**INSTRUCTION:**
In full and without alteration, repeat the material.

**DATA BLOCK:**
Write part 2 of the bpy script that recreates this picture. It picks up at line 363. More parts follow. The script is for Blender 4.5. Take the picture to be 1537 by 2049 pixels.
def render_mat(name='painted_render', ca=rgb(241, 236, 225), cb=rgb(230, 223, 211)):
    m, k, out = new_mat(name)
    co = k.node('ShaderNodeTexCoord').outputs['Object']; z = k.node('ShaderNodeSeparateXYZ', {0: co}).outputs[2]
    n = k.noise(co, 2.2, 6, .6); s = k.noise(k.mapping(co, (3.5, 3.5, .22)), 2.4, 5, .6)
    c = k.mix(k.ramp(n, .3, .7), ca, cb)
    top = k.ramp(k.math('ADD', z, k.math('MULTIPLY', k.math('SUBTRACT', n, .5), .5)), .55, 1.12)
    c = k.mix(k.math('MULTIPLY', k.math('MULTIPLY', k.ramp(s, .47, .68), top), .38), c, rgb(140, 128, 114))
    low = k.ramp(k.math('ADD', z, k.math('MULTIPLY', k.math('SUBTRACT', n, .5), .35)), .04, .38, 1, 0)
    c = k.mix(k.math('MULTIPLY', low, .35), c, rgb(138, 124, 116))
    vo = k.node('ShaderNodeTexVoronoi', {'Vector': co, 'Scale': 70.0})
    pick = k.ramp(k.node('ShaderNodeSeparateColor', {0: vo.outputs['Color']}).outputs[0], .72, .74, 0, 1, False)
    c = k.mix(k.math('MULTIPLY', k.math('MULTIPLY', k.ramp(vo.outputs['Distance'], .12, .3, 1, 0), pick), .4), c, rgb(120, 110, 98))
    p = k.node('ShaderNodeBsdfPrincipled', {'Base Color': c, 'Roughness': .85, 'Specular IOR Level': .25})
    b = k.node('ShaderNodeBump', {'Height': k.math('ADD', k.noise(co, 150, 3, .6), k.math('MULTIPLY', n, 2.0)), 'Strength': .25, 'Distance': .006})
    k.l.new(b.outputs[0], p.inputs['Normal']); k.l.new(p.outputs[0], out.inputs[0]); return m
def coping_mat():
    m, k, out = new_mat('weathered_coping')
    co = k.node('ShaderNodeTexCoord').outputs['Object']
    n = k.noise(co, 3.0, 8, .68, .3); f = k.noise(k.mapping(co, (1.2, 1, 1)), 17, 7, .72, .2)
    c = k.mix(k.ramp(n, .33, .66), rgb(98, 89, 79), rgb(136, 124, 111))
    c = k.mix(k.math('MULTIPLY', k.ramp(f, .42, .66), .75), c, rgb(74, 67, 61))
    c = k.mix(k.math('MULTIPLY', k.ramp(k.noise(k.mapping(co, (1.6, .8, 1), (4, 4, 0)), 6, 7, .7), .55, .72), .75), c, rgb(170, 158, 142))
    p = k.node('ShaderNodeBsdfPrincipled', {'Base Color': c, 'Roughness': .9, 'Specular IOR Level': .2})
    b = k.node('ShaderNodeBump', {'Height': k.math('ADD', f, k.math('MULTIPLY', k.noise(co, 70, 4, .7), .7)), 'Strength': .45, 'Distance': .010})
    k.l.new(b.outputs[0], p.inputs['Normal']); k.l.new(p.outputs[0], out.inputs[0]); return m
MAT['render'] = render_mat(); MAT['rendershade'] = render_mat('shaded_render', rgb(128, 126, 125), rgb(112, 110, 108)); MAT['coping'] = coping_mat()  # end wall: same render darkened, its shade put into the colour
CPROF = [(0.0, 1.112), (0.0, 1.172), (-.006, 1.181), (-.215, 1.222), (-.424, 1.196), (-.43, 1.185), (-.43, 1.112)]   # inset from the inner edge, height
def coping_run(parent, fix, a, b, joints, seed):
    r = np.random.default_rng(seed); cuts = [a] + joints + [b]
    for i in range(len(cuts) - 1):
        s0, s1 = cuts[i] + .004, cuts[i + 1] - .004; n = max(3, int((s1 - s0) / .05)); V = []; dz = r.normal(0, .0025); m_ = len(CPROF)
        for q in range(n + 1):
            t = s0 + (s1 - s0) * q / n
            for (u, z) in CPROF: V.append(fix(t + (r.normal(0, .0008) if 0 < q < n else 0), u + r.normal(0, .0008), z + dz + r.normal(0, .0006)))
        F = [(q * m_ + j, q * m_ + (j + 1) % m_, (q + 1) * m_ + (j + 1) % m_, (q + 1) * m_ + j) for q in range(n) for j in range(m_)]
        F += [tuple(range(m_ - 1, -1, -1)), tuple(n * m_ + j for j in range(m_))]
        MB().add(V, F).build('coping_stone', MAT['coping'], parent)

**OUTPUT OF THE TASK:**
Write part 2 of the bpy script that recreates this picture. It picks up at line 363. More parts follow. The script is for Blender 4.5. Take the picture to be 1537 by 2049 pixels.
def render_mat(name='painted_render', ca=rgb(241, 236, 225), cb=rgb(230, 223, 211)):
    m, k, out = new_mat(name)
    co = k.node('ShaderNodeTexCoord').outputs['Object']; z = k.node('ShaderNodeSeparateXYZ', {0: co}).outputs[2]
    n = k.noise(co, 2.2, 6, .6); s = k.noise(k.mapping(co, (3.5, 3.5, .22)), 2.4, 5, .6)
    c = k.mix(k.ramp(n, .3, .7), ca, cb)
    top = k.ramp(k.math('ADD', z, k.math('MULTIPLY', k.math('SUBTRACT', n, .5), .5)), .55, 1.12)
    c = k.mix(k.math('MULTIPLY', k.math('MULTIPLY', k.ramp(s, .47, .68), top), .38), c, rgb(140, 128, 114))
    low = k.ramp(k.math('ADD', z, k.math('MULTIPLY', k.math('SUBTRACT', n, .5), .35)), .04, .38, 1, 0)
    c = k.mix(k.math('MULTIPLY', low, .35), c, rgb(138, 124, 116))
    vo = k.node('ShaderNodeTexVoronoi', {'Vector': co, 'Scale': 70.0})
    pick = k.ramp(k.node('ShaderNodeSeparateColor', {0: vo.outputs['Color']}).outputs[0], .72, .74, 0, 1, False)
    c = k.mix(k.math('MULTIPLY', k.math('MULTIPLY', k.ramp(vo.outputs['Distance'], .12, .3, 1, 0), pick), .4), c, rgb(120, 110, 98))
    p = k.node('ShaderNodeBsdfPrincipled', {'Base Color': c, 'Roughness': .85, 'Specular IOR Level': .25})
    b = k.node('ShaderNodeBump', {'Height': k.math('ADD', k.noise(co, 150, 3, .6), k.math('MULTIPLY', n, 2.0)), 'Strength': .25, 'Distance': .006})
    k.l.new(b.outputs[0], p.inputs['Normal']); k.l.new(p.outputs[0], out.inputs[0]); return m
def coping_mat():
    m, k, out = new_mat('weathered_coping')
    co = k.node('ShaderNodeTexCoord').outputs['Object']
    n = k.noise(co, 3.0, 8, .68, .3); f = k.noise(k.mapping(co, (1.2, 1, 1)), 17, 7, .72, .2)
    c = k.mix(k.ramp(n, .33, .66), rgb(98, 89, 79), rgb(136, 124, 111))
    c = k.mix(k.math('MULTIPLY', k.ramp(f, .42, .66), .75), c, rgb(74, 67, 61))
    c = k.mix(k.math('MULTIPLY', k.ramp(k.noise(k.mapping(co, (1.6, .8, 1), (4, 4, 0)), 6, 7, .7), .55, .72), .75), c, rgb(170, 158, 142))
    p = k.node('ShaderNodeBsdfPrincipled', {'Base Color': c, 'Roughness': .9, 'Specular IOR Level': .2})
    b = k.node('ShaderNodeBump', {'Height': k.math('ADD', f, k.math('MULTIPLY', k.noise(co, 70, 4, .7), .7)), 'Strength': .45, 'Distance': .010})
    k.l.new(b.outputs[0], p.inputs['Normal']); k.l.new(p.outputs[0], out.inputs[0]); return m
MAT['render'] = render_mat(); MAT['rendershade'] = render_mat('shaded_render', rgb(128, 126, 125), rgb(112, 110, 108)); MAT['coping'] = coping_mat()  # end wall: same render darkened, its shade put into the colour
CPROF = [(0.0, 1.112), (0.0, 1.172), (-.006, 1.181), (-.215, 1.222), (-.424, 1.196), (-.43, 1.185), (-.43, 1.112)]   # inset from the inner edge, height
def coping_run(parent, fix, a, b, joints, seed):
    r = np.random.default_rng(seed); cuts = [a] + joints + [b]
    for i in range(len(cuts) - 1):
        s0, s1 = cuts[i] + .004, cuts[i + 1] - .004; n = max(3, int((s1 - s0) / .05)); V = []; dz = r.normal(0, .0025); m_ = len(CPROF)
        for q in range(n + 1):
            t = s0 + (s1 - s0) * q / n
            for (u, z) in CPROF: V.append(fix(t + (r.normal(0, .0008) if 0 < q < n else 0), u + r.normal(0, .0008), z + dz + r.normal(0, .0006)))
        F = [(q * m_ + j, q * m_ + (j + 1) % m_, (q + 1) * m_ + (j + 1) % m_, (q + 1) * m_ + j) for q in range(n) for j in range(m_)]
        F += [tuple(range(m_ - 1, -1, -1)), tuple(n * m_ + j for j in range(m_))]
        MB().add(V, F).build('coping_stone', MAT['coping'], parent)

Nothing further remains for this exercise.